Di questo denaro, sostiene la procura di Pescara, ci sarebbe traccia nella pen drive (una memoria di massa portatile) di Paolo De Michele: in una serie di mail in cui i soldi vengono definiti «volantini», indirizzate a un funzionario di banca di Lugano, ci sarebbe la spartizione sui conti correnti degli indagati. Il 3 agosto 2005, per esempio, De Michele scrive: «Carissimo Rocco oggi, sono stati inviati altri volantini, circa 333 in arrivo da te. Dovresti distribuirli in questo modo: 57 Silvio, 57 Paolo, 57 Gianluca, 42 Ivan, 120 Giancarlo». Ma i soldi, per gli investigatori, potrebbero aver preso anche la strada di Londra e San Marino.
Il significato dello scandalo Fira però va oltre la presunta truffa alla Regione. Da una costola dell’inchiesta, infatti, prenderà il via anche l’indagine sulla cartolarizzazione dei debiti della sanità che, con i clamorosi arresti del 14 luglio 2008, porteranno all’arresto di Ottaviano Del Turco e alla decapitazione della giunta regionale. Ancora una volta, la traccia sarebbe contenuta nella pen drive, dove in un documento intestato «Gestione attività 2004-2005» si legge: «Cinque bandi della sanità «per circa 25 milioni di euro. Circa 4 milioni come lavoro delle società». Già allora, il procuratore capo Nicola Trifuoggi parlava di «ruolo di potere assoluto raggiunto dai componenti del gruppo criminale», ma anche di «colposo disinteresse e mancanza di controllo della Regione».
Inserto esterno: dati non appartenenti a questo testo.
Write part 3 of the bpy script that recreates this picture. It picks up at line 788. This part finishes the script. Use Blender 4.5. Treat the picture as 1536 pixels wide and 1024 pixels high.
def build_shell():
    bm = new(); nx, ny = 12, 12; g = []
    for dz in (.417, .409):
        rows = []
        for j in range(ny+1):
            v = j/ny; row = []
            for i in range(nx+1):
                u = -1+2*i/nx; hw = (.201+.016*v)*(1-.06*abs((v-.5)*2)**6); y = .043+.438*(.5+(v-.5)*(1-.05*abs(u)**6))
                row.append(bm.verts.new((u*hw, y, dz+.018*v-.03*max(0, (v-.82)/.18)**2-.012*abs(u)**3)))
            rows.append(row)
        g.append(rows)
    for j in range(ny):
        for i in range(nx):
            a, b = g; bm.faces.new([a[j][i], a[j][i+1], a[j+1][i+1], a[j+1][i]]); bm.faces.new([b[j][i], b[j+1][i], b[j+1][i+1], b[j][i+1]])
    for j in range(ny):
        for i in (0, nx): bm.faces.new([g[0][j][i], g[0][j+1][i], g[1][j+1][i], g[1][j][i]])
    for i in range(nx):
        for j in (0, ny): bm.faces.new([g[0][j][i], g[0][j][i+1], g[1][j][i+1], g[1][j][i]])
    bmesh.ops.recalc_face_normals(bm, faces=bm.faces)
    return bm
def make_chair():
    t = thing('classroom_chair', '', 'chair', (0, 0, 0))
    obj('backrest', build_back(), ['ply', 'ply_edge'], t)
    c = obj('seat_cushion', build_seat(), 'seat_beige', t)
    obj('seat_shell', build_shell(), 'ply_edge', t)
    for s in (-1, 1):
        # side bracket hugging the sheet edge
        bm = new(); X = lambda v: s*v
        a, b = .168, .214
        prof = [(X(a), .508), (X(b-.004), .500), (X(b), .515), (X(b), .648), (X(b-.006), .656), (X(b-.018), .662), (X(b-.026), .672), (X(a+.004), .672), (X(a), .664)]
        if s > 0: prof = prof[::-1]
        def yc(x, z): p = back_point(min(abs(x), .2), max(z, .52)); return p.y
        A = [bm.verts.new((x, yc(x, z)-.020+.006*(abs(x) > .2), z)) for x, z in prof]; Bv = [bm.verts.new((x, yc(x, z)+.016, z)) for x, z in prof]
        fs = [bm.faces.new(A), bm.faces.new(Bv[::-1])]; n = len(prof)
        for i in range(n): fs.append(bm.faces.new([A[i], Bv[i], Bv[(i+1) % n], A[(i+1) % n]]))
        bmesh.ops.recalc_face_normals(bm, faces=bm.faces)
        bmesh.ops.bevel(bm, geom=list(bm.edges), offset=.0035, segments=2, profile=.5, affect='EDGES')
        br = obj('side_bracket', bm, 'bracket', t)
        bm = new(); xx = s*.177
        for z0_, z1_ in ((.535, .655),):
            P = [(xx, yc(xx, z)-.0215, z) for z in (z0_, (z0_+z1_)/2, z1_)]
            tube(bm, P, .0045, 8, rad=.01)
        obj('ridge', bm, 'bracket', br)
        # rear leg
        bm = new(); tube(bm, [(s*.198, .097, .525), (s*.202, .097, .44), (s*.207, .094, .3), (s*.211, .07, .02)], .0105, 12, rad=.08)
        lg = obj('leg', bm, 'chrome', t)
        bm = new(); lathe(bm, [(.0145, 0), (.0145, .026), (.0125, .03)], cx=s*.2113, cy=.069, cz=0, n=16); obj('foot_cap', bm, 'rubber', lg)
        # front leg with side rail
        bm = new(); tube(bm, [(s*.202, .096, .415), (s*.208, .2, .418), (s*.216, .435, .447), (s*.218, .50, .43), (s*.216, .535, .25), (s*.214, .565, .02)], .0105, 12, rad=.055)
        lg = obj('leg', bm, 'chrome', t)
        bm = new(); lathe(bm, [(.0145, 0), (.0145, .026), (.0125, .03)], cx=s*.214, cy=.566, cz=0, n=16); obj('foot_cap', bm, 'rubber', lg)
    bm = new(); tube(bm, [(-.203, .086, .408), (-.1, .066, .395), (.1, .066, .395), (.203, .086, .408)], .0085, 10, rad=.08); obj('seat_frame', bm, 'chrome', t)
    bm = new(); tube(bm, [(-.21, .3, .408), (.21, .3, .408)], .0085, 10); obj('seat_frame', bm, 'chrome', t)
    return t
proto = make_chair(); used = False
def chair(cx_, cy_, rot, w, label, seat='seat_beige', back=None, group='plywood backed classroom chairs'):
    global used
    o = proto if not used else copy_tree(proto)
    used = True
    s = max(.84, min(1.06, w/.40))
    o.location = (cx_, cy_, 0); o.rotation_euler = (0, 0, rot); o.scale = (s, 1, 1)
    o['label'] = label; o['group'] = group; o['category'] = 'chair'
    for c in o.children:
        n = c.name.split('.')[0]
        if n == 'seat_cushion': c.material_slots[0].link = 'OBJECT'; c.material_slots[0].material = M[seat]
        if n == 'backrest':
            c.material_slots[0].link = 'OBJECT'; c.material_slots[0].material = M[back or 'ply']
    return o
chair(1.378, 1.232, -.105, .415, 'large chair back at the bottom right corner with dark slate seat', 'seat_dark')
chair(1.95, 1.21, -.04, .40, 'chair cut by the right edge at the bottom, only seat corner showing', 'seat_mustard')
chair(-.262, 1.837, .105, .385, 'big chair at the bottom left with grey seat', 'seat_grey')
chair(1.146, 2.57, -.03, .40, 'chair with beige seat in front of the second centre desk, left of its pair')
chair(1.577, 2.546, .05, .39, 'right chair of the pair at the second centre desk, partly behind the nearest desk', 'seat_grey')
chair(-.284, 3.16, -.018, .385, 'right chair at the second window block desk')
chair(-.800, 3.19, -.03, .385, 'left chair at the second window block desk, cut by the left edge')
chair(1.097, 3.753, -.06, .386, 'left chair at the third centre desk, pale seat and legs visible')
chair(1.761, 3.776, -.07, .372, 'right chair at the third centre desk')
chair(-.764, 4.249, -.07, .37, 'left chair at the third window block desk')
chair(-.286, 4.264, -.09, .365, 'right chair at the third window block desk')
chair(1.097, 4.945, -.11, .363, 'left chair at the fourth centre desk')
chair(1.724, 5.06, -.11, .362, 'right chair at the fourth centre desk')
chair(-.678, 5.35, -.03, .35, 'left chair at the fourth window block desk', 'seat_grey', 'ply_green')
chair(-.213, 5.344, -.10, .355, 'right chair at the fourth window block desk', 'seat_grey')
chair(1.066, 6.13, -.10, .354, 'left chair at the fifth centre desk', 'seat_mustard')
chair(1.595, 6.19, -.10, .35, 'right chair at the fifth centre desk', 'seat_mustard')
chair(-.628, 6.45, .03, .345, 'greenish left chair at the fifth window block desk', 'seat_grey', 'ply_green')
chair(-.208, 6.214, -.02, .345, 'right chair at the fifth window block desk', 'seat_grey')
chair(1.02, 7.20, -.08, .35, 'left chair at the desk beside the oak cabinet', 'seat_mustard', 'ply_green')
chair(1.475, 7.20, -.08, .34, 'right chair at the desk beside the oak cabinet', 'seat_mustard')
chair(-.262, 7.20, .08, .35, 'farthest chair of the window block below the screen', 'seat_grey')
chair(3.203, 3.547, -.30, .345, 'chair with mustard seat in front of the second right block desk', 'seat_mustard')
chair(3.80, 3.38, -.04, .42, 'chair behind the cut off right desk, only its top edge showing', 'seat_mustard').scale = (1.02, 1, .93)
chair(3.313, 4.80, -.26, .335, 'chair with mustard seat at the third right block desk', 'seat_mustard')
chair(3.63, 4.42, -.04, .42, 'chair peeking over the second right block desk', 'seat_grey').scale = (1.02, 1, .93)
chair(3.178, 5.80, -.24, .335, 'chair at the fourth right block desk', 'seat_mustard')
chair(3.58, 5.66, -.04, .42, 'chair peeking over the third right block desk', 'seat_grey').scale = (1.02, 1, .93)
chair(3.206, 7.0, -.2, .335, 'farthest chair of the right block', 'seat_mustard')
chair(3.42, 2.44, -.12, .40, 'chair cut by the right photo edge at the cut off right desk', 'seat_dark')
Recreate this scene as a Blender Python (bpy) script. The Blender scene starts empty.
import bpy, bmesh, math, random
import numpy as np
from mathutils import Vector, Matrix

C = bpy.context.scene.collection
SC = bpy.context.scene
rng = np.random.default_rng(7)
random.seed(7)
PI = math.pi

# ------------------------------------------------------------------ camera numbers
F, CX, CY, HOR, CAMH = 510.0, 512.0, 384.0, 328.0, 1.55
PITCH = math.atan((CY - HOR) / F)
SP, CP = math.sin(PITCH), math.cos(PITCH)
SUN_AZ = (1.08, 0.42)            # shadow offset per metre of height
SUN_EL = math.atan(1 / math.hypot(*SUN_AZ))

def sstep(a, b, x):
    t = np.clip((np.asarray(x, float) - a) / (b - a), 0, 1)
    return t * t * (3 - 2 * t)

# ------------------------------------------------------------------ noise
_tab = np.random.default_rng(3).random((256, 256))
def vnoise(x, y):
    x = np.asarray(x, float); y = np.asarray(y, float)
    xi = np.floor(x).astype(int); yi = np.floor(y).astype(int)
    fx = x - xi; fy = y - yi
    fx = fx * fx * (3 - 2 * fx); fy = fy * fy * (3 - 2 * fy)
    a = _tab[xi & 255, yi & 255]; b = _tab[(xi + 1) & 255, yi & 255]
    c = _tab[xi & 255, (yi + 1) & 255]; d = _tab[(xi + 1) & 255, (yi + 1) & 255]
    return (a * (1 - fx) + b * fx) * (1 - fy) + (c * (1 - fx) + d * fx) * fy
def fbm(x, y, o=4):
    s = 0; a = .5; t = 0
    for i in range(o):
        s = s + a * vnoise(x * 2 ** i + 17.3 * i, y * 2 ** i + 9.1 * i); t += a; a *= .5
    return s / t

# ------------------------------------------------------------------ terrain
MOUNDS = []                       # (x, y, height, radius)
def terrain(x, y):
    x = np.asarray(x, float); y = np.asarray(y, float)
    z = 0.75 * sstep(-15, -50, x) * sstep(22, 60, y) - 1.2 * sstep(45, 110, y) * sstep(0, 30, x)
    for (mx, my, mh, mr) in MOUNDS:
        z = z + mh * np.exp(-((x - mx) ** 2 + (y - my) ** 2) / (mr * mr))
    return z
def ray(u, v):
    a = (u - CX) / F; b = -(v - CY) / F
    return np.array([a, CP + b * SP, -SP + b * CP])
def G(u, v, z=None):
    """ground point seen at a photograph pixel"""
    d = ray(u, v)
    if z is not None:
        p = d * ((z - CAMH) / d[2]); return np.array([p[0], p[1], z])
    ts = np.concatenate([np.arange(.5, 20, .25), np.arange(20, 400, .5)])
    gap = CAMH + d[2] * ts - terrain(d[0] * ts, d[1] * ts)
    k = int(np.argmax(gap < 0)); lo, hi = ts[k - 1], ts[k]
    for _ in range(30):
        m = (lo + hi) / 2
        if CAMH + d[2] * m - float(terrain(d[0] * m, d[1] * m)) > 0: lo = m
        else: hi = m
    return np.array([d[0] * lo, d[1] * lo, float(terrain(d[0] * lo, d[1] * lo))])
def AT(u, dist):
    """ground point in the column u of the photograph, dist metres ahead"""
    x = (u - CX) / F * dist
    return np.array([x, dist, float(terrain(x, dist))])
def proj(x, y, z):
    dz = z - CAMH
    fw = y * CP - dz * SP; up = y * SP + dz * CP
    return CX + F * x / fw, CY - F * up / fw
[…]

Il 27 ottobre 2006, dunque, dopo lunghe indagini, scattano gli arresti disposti dal gip Guido Campli: undici persone vengono fermate, gli indagati sono 45. Con Masciarelli, finiscono in carcere Paolo De Michele, considerato il braccio destro dell’ex presidente Fira, l’imprenditore di Altino, Marco Picciotti. Ai domiciliari, invece, vanno Silvio Cirone, Carolina D’Antuono, Giovanni Cirulli, Ivan Marinelli, Pietro D’Arcangelo, Barbara Picciotti, Vincenzo Trozzi, ex vice presidente Fira, e Domenico Grossi. Tutti, in seguito, torneranno in libertà.
Nel corso delle indagini, le Fiamme gialle sequestrano anche due milioni di euro, ritenuti provento di un presunto finanziamento indebito. Scattano i sigilli anche ad abitazioni, terreni, capannoni e un’imbarcazione. È solo una parte, secondo l’accusa, del denaro che potrebbe essere finito all’estero su conti occulti: 16 milioni il valore stimato della truffa.
Di questo denaro, sostiene la procura di Pescara, ci sarebbe traccia nella pen drive (una memoria di massa portatile) di Paolo De Michele: in una serie di mail in cui i soldi vengono definiti «volantini», indirizzate a un funzionario di banca di Lugano, ci sarebbe la spartizione sui conti correnti degli indagati. Il 3 agosto 2005, per esempio, De Michele scrive: «Carissimo Rocco oggi, sono stati inviati altri volantini, circa 333 in arrivo da te. Dovresti distribuirli in questo modo: 57 Silvio, 57 Paolo, 57 Gianluca, 42 Ivan, 120 Giancarlo». Ma i soldi, per gli investigatori, potrebbero aver preso anche la strada di Londra e San Marino.
Il significato dello scandalo Fira però va oltre la presunta truffa alla Regione. Da una costola dell’inchiesta, infatti, prenderà il via anche l’indagine sulla cartolarizzazione dei debiti della sanità che, con i clamorosi arresti del 14 luglio 2008, porteranno all’arresto di Ottaviano Del Turco e alla decapitazione della giunta regionale. Ancora una volta, la traccia sarebbe contenuta nella pen drive, dove in un documento intestato «Gestione attività 2004-2005» si legge: «Cinque bandi della sanità «per circa 25 milioni di euro. Circa 4 milioni come lavoro delle società». Già allora, il procuratore capo Nicola Trifuoggi parlava di «ruolo di potere assoluto raggiunto dai componenti del gruppo criminale», ma anche di «colposo disinteresse e mancanza di controllo della Regione».